A case in point is the Royal College of Nursing, and the Society of Radiographers. The nursing union held a consultative ballot, essentially asking members if they wanted to be asked formally whether or not to strike. They got a majority for striking, though on a miserable 12 per cent turnout – and promptly decided not to ballot for industrial action.

The radiographers also held a consultative ballot, and had an even worse turnout – 11 per cent. But they were keen to stand alongside the larger battalions and so proceeded to a formal ballot. In that ballot they achieved a turnout not far from 50 per cent, which any large union in today’s conditions would have been pleased with.

That figure of 50 per cent was very similar to the ballot result of the Royal College of Midwives, which after 133 years joined the ranks of organised labour in action. Just as the contribution of the Chartered Society of Physiotherapists marked the Pensions Strike of 2011, so the midwives’ entry to the fray marked the latest pay strikes as special. The proletarianisation of the “professions” continues.

Our enemy understands the significance of our struggle for pay, even when we don’t. That can be the only reason for the desperation revealed by sending in members of all three armed services and the Met police to provoke strikers in the London Ambulance Service. It was Cameron’s jibe that the 2011 strike was a “damp squib” that led to ambulance workers sticking two fingers up to him, thus bringing the service close to meltdown in that dispute.
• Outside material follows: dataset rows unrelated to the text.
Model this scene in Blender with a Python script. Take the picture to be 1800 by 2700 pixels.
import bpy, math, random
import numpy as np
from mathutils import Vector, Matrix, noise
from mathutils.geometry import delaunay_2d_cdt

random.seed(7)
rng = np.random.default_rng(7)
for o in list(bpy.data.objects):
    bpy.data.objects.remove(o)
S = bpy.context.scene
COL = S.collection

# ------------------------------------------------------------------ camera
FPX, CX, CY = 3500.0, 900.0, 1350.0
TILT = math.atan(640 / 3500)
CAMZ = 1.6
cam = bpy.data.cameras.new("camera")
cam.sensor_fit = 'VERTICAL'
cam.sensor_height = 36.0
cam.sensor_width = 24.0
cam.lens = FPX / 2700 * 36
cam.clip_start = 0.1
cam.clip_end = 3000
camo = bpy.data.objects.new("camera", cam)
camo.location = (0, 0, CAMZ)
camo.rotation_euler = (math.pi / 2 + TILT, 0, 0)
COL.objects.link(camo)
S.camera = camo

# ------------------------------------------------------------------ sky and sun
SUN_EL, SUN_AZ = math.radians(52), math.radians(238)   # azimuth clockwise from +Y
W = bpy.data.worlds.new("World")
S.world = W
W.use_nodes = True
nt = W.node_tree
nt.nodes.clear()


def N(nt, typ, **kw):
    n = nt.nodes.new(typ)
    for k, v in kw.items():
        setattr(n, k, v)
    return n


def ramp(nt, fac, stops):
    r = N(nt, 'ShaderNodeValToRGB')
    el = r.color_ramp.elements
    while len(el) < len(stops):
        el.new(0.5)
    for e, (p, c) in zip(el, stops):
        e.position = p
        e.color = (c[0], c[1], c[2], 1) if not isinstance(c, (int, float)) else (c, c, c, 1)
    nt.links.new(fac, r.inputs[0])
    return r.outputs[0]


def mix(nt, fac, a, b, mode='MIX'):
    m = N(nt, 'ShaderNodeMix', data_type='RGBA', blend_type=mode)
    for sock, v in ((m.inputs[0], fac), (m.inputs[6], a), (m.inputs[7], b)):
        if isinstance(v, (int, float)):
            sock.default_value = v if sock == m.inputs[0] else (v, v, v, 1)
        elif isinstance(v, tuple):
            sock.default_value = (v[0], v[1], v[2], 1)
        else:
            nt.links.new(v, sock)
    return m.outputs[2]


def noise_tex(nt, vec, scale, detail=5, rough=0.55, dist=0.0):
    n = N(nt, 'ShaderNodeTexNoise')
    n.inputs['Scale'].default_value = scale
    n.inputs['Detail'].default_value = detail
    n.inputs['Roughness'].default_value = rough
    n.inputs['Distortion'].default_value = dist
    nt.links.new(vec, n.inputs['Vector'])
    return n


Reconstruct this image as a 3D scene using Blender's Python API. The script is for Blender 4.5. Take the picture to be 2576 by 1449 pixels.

Overall, the real turnout in October and November was weak. But not to have fought at all would have been weaker. There are enough pundits, media-mongers and flaccid-brains out there who will attack our attempts to fight our way out of decline. We don’t need to add to them with hand-wringing and a lack of suggestions about what to do next from within our own ranks.

Leadership cannot consist in eternally pointing out what cannot be achieved, and what is difficult. In this most parlous of states we must develop new ways to instil confidence while avoiding adventurism, of coming up with new ways to energise members, not demoralise them further.

Leaders of unions must now lead, and not find reasons to hide. Members of unions must now take responsibility; they must vote, strike and think about how to develop new tactics. Caution is one thing, cowardice another. Some issues are so important that they can’t be dodged, and pay is one of them.